At times, he admits, Boser found himself reverting to old habits. “We know from decades of research that re-reading written material gives us a false sense of fluency—we feel like we know it, but we really don’t,” he says. “Much more effective is putting the material away and trying to recall it from memory. I know this—but I would still find myself re-reading my notes before a speech. I’d catch myself and wonder, Have I learned nothing?!
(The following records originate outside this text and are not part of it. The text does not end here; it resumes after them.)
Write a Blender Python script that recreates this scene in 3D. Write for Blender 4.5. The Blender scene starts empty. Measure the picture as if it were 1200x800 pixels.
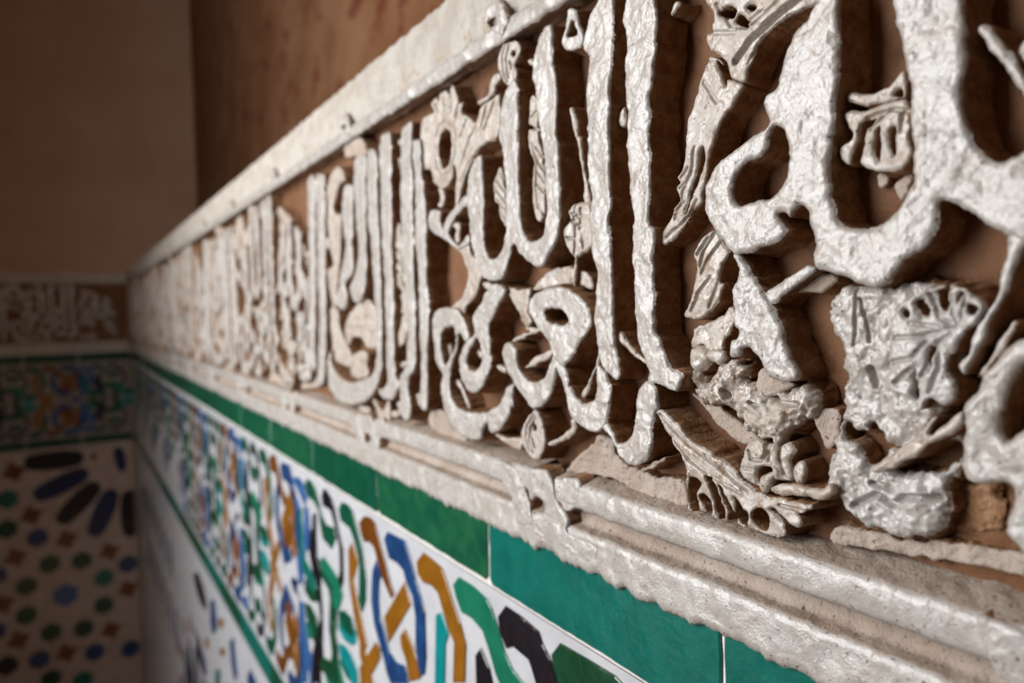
import bpy, bmesh, math, random
import numpy as np
from mathutils import Matrix, Vector

# ------------------------------------------------------------------ camera, light, exposure
D = 0.20                       # the lens is 20 cm from the face of the right wall
FPX = 820.0                    # focal length in pixels of a 1200 x 800 frame
CAMZ = 1.65
CAM = np.array([0.0, -D, CAMZ])
GD = 0.0155                    # depth of the carved ground behind the face
_a = -0.020
_c1 = np.array([-520.0, 24.0, -FPX]); _c1 /= np.linalg.norm(_c1)
_u = np.array([_a, 1.0, 0.0]); _u[2] = (_c1[0] * _u[0] + _c1[1] * _u[1]) / -_c1[2]; _u /= np.linalg.norm(_u)
_X = -_c1; _Y = np.cross(_u, _X)
ROT = np.array([_X, _Y, _u])

scene = bpy.context.scene
COL = scene.collection
cam_data = bpy.data.cameras.new('camera')
cam_data.sensor_width = 36.0
cam_data.lens = FPX / 1200.0 * 36.0
cam_data.clip_start = 0.01
cam_data.dof.use_dof = True
cam_data.dof.focus_distance = 0.262
cam_data.dof.aperture_fstop = 7.0
cam = bpy.data.objects.new('camera', cam_data)
COL.objects.link(cam)
m4 = Matrix.Identity(4)
for r in range(3):
    for c in range(3):
        m4[r][c] = float(ROT[r, c])
    m4[r][3] = float(CAM[r])
cam.matrix_world = m4
scene.camera = cam

scene.view_settings.view_transform = 'Standard'
scene.view_settings.look = 'None'
scene.view_settings.gamma = 1.0
scene.view_settings.use_curve_mapping = False
scene.view_settings.exposure = 0.25

world = bpy.data.worlds.new('world'); scene.world = world
world.use_nodes = True
bg = world.node_tree.nodes['Background']
bg.inputs['Color'].default_value = (0.75, 0.85, 1.0, 1)
bg.inputs['Strength'].default_value = 0.6

# daylight falling in through the doorway of the opposite wall
sun = bpy.data.lights.new('doorway_daylight', 'AREA')
sun.shape = 'RECTANGLE'; sun.size = 0.83; sun.size_y = 1.4
sun.energy = 36.0
sun.color = (0.98, 0.985, 1.0)
sun_o = bpy.data.objects.new('doorway_daylight', sun)
COL.objects.link(sun_o)
sun_o.location = (-0.83, -1.23, 1.98)
sun_o.rotation_euler = (Vector((-0.83, 0.0, 1.85)) - Vector(sun_o.location)).to_track_quat('-Z', 'Z').to_euler()

# ------------------------------------------------------------------ helpers
def at(px, py, Y=0.0):
    """pixel of the photograph -> point of the plane y = Y parallel to the right wall"""
    d = ROT @ np.array([(px - 600.0) / FPX, (400.0 - py) / FPX, -1.0])
    t = (Y + D) / d[1]
    return CAM + t * d
def at_far(px, py, X=None):
    X = XFAR if X is None else X
    d = ROT @ np.array([(px - 600.0) / FPX, (400.0 - py) / FPX, -1.0])
    t = (X - CAM[0]) / d[0]
    return CAM + t * d

XFAR = float(at(151.5, 411)[0])      # the far wall
CROPS = {'A1': (480, 0, 5), 'A2': (480, 160, 5), 'A3': (480, 320, 5), 'A4': (480, 440, 5),
         'B1': (720, 0, 5), 'B2': (720, 160, 5), 'B3': (720, 320, 5), 'B4': (720, 480, 5),
         'C1': (960, 0, 5), 'C2': (960, 160, 5), 'C3': (960, 320, 5), 'C4': (960, 480, 5),
         'M1': (360, 130, 8), 'M2': (360, 230, 8), 'M3': (360, 330, 8), 'M4': (360, 420, 8),
         'T': (480, 600, 4), 'K': (330, 560, 1200 / 180), 'L': (330, 680, 1200 / 180),
         'H': (400, 480, 4), 'F': (200, 250, 4), 'W': (160, 680, 1200 / 180), 'P': (0, 0, 1)}
def px(s):
    """'A1 10,20 30,40 A2 5,6' -> list of pixels of the photograph"""
    out = []; c = CROPS['P']
    for tok in s.split():
        if tok in CROPS:
            c = CROPS[tok]
        else:
            x, y = tok.split(',')
            out.append((c[0] + float(x) / c[2], c[1] + float(y) / c[2]))
    return out
def wall_pts(s, depth):
    return np.array([at(x, y, depth)[[0, 2]] for x, y in px(s)])

_rng = np.random.RandomState(7)
_TAB = _rng.rand(256, 256)
def vnoise(x, y):
    xi = np.floor(x).astype(int); yi = np.floor(y).astype(int)
    fx = x - xi; fy = y - yi
    fx = fx * fx * (3 - 2 * fx); fy = fy * fy * (3 - 2 * fy)
    a = _TAB[xi & 255, yi & 255]; b = _TAB[(xi + 1) & 255, yi & 255]
    c = _TAB[xi & 255, (yi + 1) & 255]; d = _TAB[(xi + 1) & 255, (yi + 1) & 255]
    return (a * (1 - fx) + b * fx) * (1 - fy) + (c * (1 - fx) + d * fx) * fy - 0.5
def fbm(x, y, scale, octs=3):
    s = 0; amp = 1.0; f = 1.0 / scale
    for i in range(octs):
        s = s + amp * vnoise(x * f + 17.3 * i, y * f + 5.1 * i); amp *= 0.5; f *= 2.1
    return s

def link(o, parent=None):
    COL.objects.link(o)
    if parent is not None:
        o.parent = parent
    return o
def empty(name, loc=(0, 0, 0)):
    o = bpy.data.objects.new(name, None); o.empty_display_size = 0.05
    o.location = loc
    return link(o)
def tag(o, label=None, cat=None, group=None, kind=None):
    if label: o['label'] = label
    if cat: o['category'] = cat
    if group: o['group'] = group
    if kind: o['kind'] = kind
    return o
def mesh_obj(name, verts, faces, mats, parent=None, smooth=False, mat_idx=None):
    me = bpy.data.meshes.new(name)
    me.from_pydata([tuple(map(float, v)) for v in verts], [], faces)
    for m in (mats if isinstance(mats, (list, tuple)) else [mats]):
        me.materials.append(m)
    if mat_idx is not None:
        me.polygons.foreach_set('material_index', mat_idx)
    if smooth:
        me.polygons.foreach_set('use_smooth', [True] * len(me.polygons))
    me.update()
    return link(bpy.data.objects.new(name, me), parent)
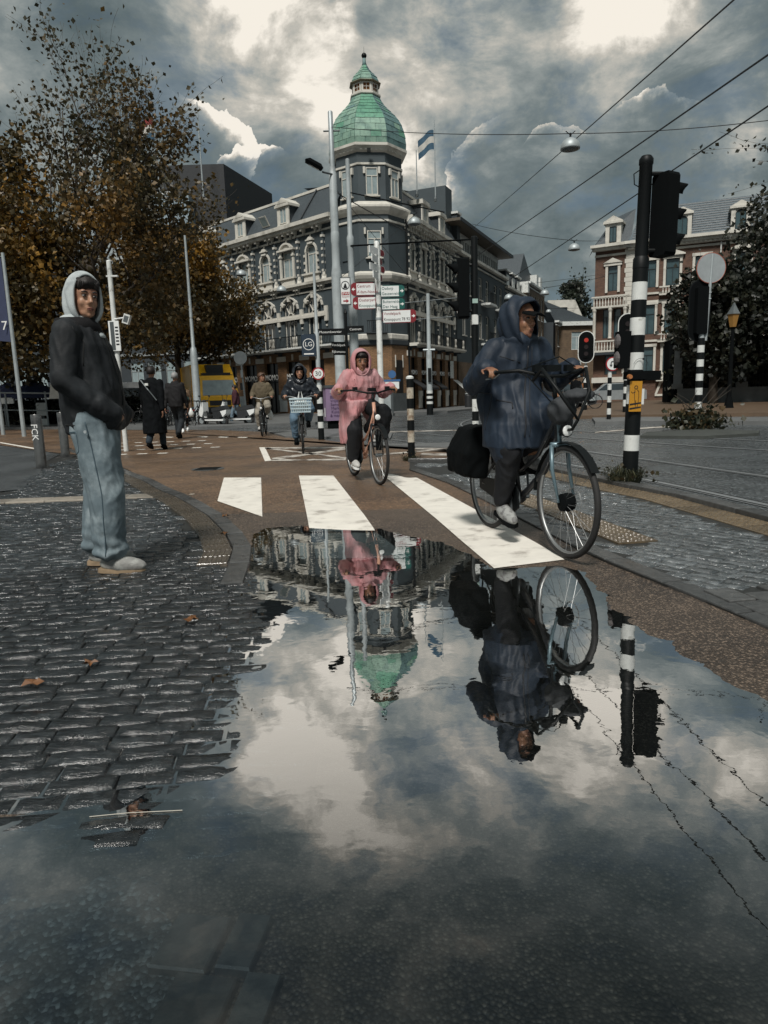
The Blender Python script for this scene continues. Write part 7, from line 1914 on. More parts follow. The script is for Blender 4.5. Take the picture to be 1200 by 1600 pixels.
def sleeves(m, J, r0, r1, r2, cuff=0.0):
    for q in 'LR':
        m.cap(J['s' + q], J['e' + q], r0, r1, 14)
        e = Vector(J['w' + q]); d = (e - Vector(J['e' + q])).normalized(); m.cap(J['e' + q], e + d * cuff, r1, r2, 14)
def shoe(t, a, toe, m_, sole_m, s=1.0, name='shoe'):
    a, toe = Vector(a), Vector(toe); d = (toe - a); f = Vector((d.x, d.y, d.z)).normalized(); up = Vector((0, 0, 1)); up = (up - f * up.dot(f)).normalized(); sd = f.cross(up)
    M_ = Matrix((f, -sd, up)).transposed().to_4x4(); M_.translation = a
    m = MB(M_); m.ell((.075 * s, 0, -.034 * s), (.145 * s, .050 * s, .052 * s), 14, 8); m.ell((.0, 0, -.015 * s), (.055 * s, .042 * s, .058 * s), 12, 8); m.ell((.06 * s, 0, -.01 * s), (.07 * s, .036 * s, .036 * s), 12, 8)
    me = remesh(m, .008, 1); o = mobj(name, me, m_, t)
    m = MB(M_); pr = [(-.068, -.028), (-.04, -.040), (.05, -.036), (.13, -.046), (.19, -.036), (.212, 0), (.19, .036), (.13, .046), (.05, .036), (-.04, .040), (-.068, .028)]
    m.loft([[(x * s, y * s * 1.05, z) for x, y in pr] for z in (-.085 * s, -.070 * s, -.060 * s)]); m.build('sole', sole_m, o, smooth=R(50))
    m = MB(M_)
    for k in range(4): m.path([((.05 + k * .026) * s, -.028 * s, (.008 - k * .008) * s), ((.055 + k * .026) * s, 0, (.020 - k * .009) * s), ((.05 + k * .026) * s, .028 * s, (.008 - k * .008) * s)], .003, 4)
    m.build('laces', sole_m, o)['kind'] = 'stuff'
    return o
from mathutils.bvhtree import BVHTree
def stitch(t, go, name, pts, nrm, r_, m_, mb=None):
    """a seam or edge laid on the cloth: points pushed onto the garment along nrm"""
    bv = BVHTree.FromPolygons([v.co for v in go.data.vertices], [tuple(p.vertices) for p in go.data.polygons])
    nrm = Vector(nrm).normalized(); P_ = [Vector(p) for p in pts]; q = []
    for a, b in zip(P_, P_[1:]):
        n = max(2, int((b - a).length / .02))
        q += [a.lerp(b, k / n) for k in range(n)]
    q.append(P_[-1]); out = []
    for p in q:
        h = bv.ray_cast(p + nrm * .6, -nrm, 1.2)
        if h[0] is not None: out.append(h[0] + nrm * r_ * .3)
    if len(out) > 2: MB().path(out, r_, 4).build(name, m_, go, smooth=True)
CL = lambda n, c, r=.75, b=.002, bs=90, **k: mat(n, c, r, bump=b, bscale=bs, **{**dict(spec=.22), **k})
DENIM = CL('blue_denim', (.125, .165, .185), .8, .0015, 260, c2=(.24, .29, .31), c2s=6, c2t=(.45, .7)); DENIMS = mat('denim_seam', (.05, .085, .105), .8)
JACK = CL('washed_black_jacket', (.012, .014, .016), .68, .0015, 60, c2=(.040, .046, .051), c2s=3, c2t=(.45, .8), spec=.25)
GREYH = CL('grey_hoodie', (.42, .46, .465), .85, .002, 220, c2=(.28, .31, .32), c2s=8)
CHARC = CL('corduroy_collar', (.008, .008, .009), .8); SHOEG = CL('grey_trainer', (.32, .33, .31), .6, .003, 60, c2=(.22, .22, .21), c2s=9); SOLEB = mat('tan_sole', (.26, .19, .12), .6, var=.3, scale=20)

# ---- the man in the white hood
t = root('person', (-1.745, 4.22, .018), 'man standing in a pale hood, dark jacket and baggy jeans, looking back at the camera', 'person', R(6))
J = dict(pel=(-.01, 0, .97), chest=(-.05, 0, 1.30), neck=(-.045, 0, 1.50), sL=(-.05, .19, 1.44), sR=(-.06, -.19, 1.44), eL=(-.07, .25, 1.16), eR=(-.085, -.255, 1.17), wL=(.06, .19, 1.02), wR=(.07, -.19, 1.03),
         hL=(-.02, .09, .93), hR=(.0, -.09, .93), kL=(-.04, .11, .50), kR=(.05, -.11, .50), aL=(-.10, .11, .09), aR=(.03, -.10, .085), tL=(.04, .15, .045), tR=(.17, -.13, .045))
J = {k: Vector(v) for k, v in J.items()}
H = headm((-.005, -.01, 1.655), R(-50), R(3), R(-3))
b = body(t, J, H, SKIN, .0075, [(J['wR'], (.8, .3, -.5), (0, .6, -.4), 1, .6), (J['wL'], (.8, -.3, -.5), (0, -.6, -.4), -1, .6)])
face(b, H, LIP); hair(b, H, HAIR, 1.03, front=.30, low=-.03)
m = MB(H)
for k in range(17):
    y = -.066 + k * .0083; q = .010 * math.sin(k * 2.3) + .006 * math.sin(k * 5.1); m.path([(.060, y * .85, .100), (.082 + q * .3, y * .85, .080), (.091 - abs(y) * .3, y * .85 - q * .4, .056), (.090 - abs(y) * .35, y * .82 + q * .5, .036 + q * .6)], [.010, .010, .008, .003], 5)
m.build('fringe', HAIR, b, smooth=True)
hood(t, H, (.121, .104, .146), 56, GREYH, drop=.05, back=.012, foldf=lambda p: .010 * math.sin((p.x * 1.1 + p.z * .25) * 62 + p.z * 8) * max(0, min(1, (.10 - p.z) * 6)) * (1 if p.x < .06 else .3), th=.012)
m = MB(); m.path([J['neck'] + Vector((-.02, 0, .02)), J['neck'] + Vector((.0, 0, -.10))], [.10, .15], 18); sd, fw, up = axes(J)
m.cap(H @ Vector((.03, 0, -.15)), J['neck'] + Vector((.09, -.01, -.16)), .05, .035); m.ell(J['neck'] + Vector((-.02, 0, .01)), (.105, .115, .06)); garment(t, 'hoodie_neck', m, GREYH, .009, 3, folds(.004, 20, 20, 12))
m = MB(); torso(m, J, [(-.20, .150, .185), (-.18, .162, .195), (-.06, .172, .205), (.25, .175, .212, .01), (.5, .170, .222), (.75, .158, .222, -.01), (.9, .135, .20, -.02), (1.0, .10, .12, -.02)]); sleeves(m, J, .080, .070, .056, .02)
for q, sg in (('L', 1), ('R', -1)): m.cap(J['w' + q], J['w' + q] + Vector((.07, -sg * .03, -.055)), .066, .055); m.cap(J['w' + q], Vector((.10, sg * .10, .96)), .07, .09)
jk = garment(t, 'jacket', m, JACK, .0085, 4, lambda p: folds(.013, 8, 8, 5, 3.1)(p) + folds(.003, 18, 18, 10, 1)(p))
SEAM = mat('dark_seam', (.004, .005, .005), .8, var=0)
stitch(t, jk, 'armhole_seam', [(-.01, 0, 1.47), (.03, 0, 1.38), (.02, 0, 1.25)], (0, -1, 0), .0035, SEAM); stitch(t, jk, 'hem_seam', [(-.14, 0, .915), (.0, 0, .91), (.12, 0, .93)], (0, -1, 0), .0035, SEAM); stitch(t, jk, 'yoke_seam', [(-.16, 0, 1.37), (-.06, 0, 1.35)], (-.3, -1, 0), .003, SEAM); stitch(t, jk, 'zip', [(.15, -.02, 1.42), (.20, -.02, 1.2), (.2, -.02, 1.02)], (1, -.25, 0), .006, SEAM)
m = MB(); m.loft([ering(J['neck'] + Vector((-.015, 0, z)), rx, ry, Vector((1, 0, 0)), Vector((0, 1, 0)), 20) for z, rx, ry in ((-.05, .145, .165), (.0, .130, .145), (.035, .118, .128), (.03, .108, .118), (-.02, .115, .13))]); m.build('collar', CHARC, t, smooth=True)
for z, x in ((.805, .02),): pass
MB().tube((.0, -.238, .875), (.0, -.247, .875), .009, n=10).build('button', GALV, t)
m = MB(); m.cap(J['hL'] + Vector((0, -.01, 0)), J['hR'] + Vector((0, .01, 0)), .145, .145, 16)
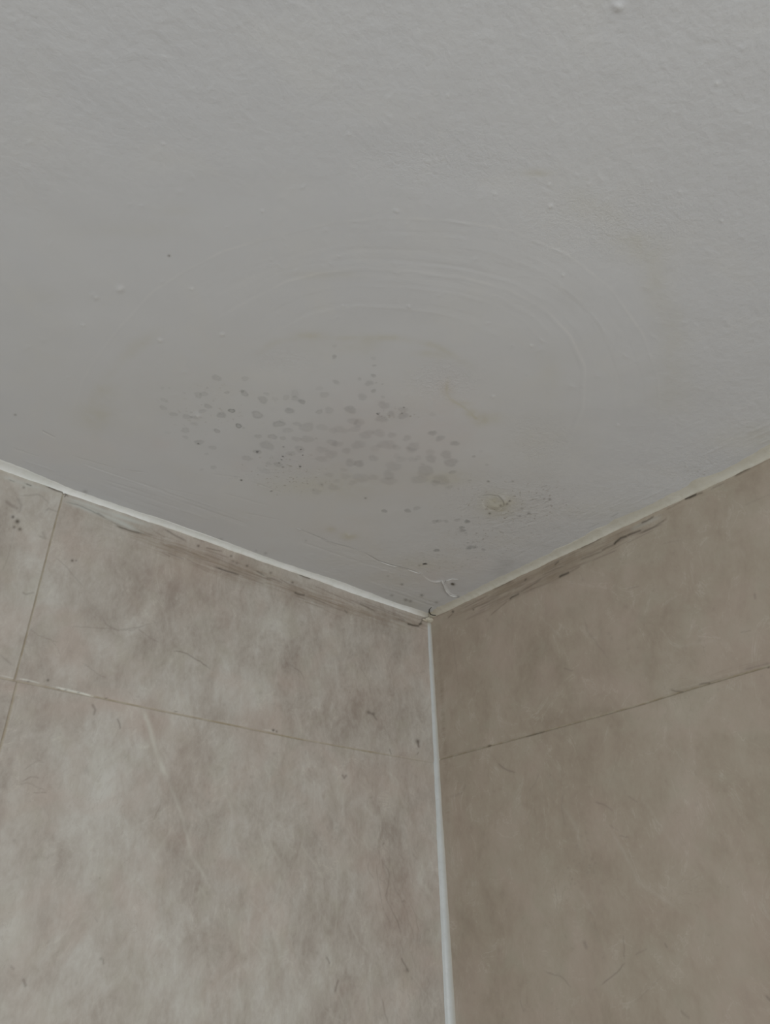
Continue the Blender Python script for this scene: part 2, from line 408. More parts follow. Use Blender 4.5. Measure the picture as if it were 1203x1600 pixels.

Actually, of course, Boser has learned quite a lot, and he conveys it in an accessible and enjoyable style in Learn Better. He scrupulously reports the research of others, and shares the results of studies he led himself at the Center for American Progress—for example: “Working with some of the nation’s most respected learning experts, I recently conducted a survey to see what people knew about how to acquire a skill, and the results were remarkable. While an overwhelming percentage of Americans said that they knew the basics of effective teaching and learning, they harbored a lot of weak intuitions and false beliefs about how people learn.”

It’s more important than ever that we correct these misconceptions, replacing them with an evidence-based understanding of how learning actually works. Having overcome an inauspicious start to his educational career, Boser today holds the ability to learn above all others:

“We have to realize that in a world filled with data, when facts and figures flow as freely as water, when even cars are driving themselves, we have to be able to acquire new forms of expertise quickly and effectively,” he writes. “Learning to learn is what experts call the “ultimate survival tool,” one of the most important talents of the modern era, the skill that precedes all other skills. Because once you know how to learn, you can learn almost anything, and as a society, we need much richer forms of education, where information and knowledge work to foster the problem-solving skills that ultimately matter.”